**The exercise**. In the listing that follows, retype every line from the first through the one containing "tag(road, 'pale rutted". Pictures are to be left out.

►

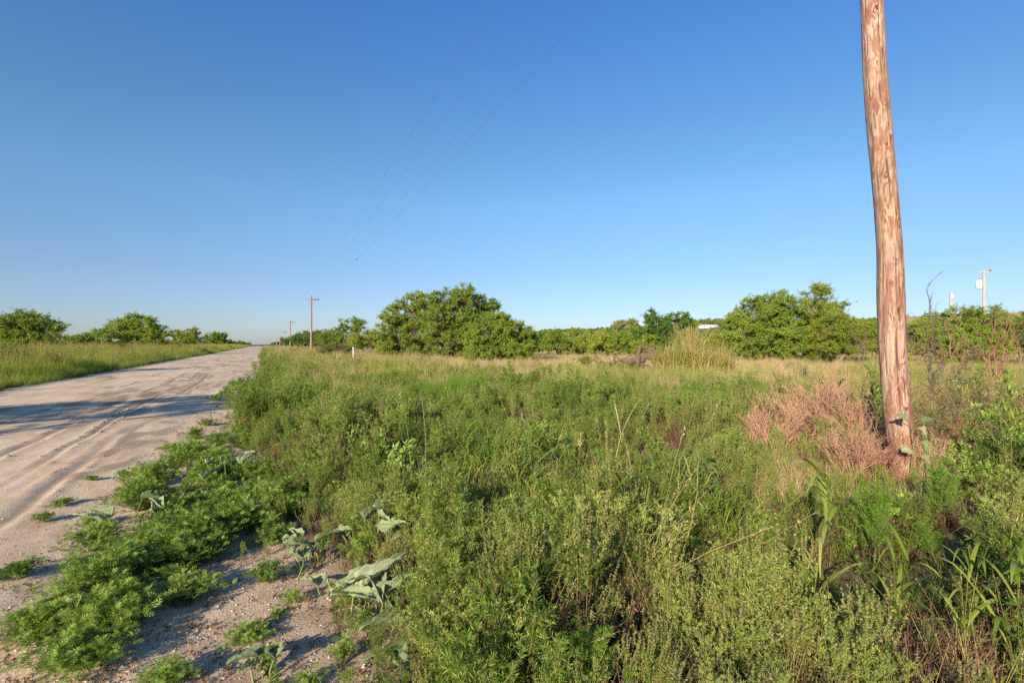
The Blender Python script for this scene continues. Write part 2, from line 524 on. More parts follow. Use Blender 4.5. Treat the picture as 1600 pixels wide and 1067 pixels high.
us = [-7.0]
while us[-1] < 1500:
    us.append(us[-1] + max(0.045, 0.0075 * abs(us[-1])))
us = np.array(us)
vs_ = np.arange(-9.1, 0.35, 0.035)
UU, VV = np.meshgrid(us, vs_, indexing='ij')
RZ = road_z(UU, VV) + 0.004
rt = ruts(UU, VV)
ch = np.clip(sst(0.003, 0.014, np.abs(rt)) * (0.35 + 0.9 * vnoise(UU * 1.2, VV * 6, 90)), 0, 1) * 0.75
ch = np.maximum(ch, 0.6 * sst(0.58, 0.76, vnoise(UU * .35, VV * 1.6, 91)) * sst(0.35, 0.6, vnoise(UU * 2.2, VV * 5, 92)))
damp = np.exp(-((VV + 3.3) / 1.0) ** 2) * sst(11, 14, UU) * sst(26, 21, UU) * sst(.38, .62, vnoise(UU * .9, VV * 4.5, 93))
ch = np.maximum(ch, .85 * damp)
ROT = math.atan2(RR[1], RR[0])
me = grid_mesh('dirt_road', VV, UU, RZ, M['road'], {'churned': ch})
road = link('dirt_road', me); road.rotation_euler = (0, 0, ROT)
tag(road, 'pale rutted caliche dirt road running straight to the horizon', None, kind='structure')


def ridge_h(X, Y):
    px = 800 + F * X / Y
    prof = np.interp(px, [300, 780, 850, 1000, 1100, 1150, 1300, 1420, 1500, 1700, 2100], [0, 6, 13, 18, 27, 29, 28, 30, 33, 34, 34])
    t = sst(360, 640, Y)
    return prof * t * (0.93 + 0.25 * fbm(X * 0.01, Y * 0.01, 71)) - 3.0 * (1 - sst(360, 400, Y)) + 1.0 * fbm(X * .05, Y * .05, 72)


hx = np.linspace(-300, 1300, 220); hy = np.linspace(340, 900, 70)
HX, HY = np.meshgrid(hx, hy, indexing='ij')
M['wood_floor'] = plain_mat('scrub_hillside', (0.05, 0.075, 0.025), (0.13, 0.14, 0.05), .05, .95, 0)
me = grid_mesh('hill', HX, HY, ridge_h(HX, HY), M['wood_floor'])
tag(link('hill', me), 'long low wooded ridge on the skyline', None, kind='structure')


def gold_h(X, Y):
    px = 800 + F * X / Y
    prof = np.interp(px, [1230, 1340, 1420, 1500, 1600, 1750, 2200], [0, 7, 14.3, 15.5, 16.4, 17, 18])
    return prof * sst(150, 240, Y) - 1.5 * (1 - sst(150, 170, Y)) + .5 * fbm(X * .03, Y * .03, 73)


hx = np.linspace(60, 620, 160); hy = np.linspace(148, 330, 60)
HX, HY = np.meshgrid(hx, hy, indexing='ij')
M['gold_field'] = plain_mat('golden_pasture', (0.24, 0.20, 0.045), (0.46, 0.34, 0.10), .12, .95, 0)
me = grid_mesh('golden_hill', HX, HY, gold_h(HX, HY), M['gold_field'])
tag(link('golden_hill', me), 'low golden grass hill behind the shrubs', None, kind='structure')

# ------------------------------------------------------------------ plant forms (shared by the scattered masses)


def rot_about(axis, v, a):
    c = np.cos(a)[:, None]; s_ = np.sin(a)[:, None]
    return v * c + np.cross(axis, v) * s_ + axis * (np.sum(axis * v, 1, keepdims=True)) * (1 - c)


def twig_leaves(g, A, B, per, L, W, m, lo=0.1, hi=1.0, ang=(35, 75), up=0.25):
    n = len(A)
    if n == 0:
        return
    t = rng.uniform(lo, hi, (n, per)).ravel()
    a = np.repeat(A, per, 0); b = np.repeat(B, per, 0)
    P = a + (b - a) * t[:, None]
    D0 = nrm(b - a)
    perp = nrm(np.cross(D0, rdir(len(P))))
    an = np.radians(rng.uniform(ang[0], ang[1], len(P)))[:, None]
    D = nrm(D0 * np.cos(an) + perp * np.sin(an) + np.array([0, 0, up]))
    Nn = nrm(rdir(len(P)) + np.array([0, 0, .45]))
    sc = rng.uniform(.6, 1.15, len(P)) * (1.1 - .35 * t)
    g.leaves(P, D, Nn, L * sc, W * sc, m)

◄

**Output of the task**.
The Blender Python script for this scene continues. Write part 2, from line 524 on. More parts follow. Use Blender 4.5. Treat the picture as 1600 pixels wide and 1067 pixels high.
us = [-7.0]
while us[-1] < 1500:
    us.append(us[-1] + max(0.045, 0.0075 * abs(us[-1])))
us = np.array(us)
vs_ = np.arange(-9.1, 0.35, 0.035)
UU, VV = np.meshgrid(us, vs_, indexing='ij')
RZ = road_z(UU, VV) + 0.004
rt = ruts(UU, VV)
ch = np.clip(sst(0.003, 0.014, np.abs(rt)) * (0.35 + 0.9 * vnoise(UU * 1.2, VV * 6, 90)), 0, 1) * 0.75
ch = np.maximum(ch, 0.6 * sst(0.58, 0.76, vnoise(UU * .35, VV * 1.6, 91)) * sst(0.35, 0.6, vnoise(UU * 2.2, VV * 5, 92)))
damp = np.exp(-((VV + 3.3) / 1.0) ** 2) * sst(11, 14, UU) * sst(26, 21, UU) * sst(.38, .62, vnoise(UU * .9, VV * 4.5, 93))
ch = np.maximum(ch, .85 * damp)
ROT = math.atan2(RR[1], RR[0])
me = grid_mesh('dirt_road', VV, UU, RZ, M['road'], {'churned': ch})
road = link('dirt_road', me); road.rotation_euler = (0, 0, ROT)
tag(road, 'pale rutted caliche dirt road running straight to the horizon', None, kind='structure')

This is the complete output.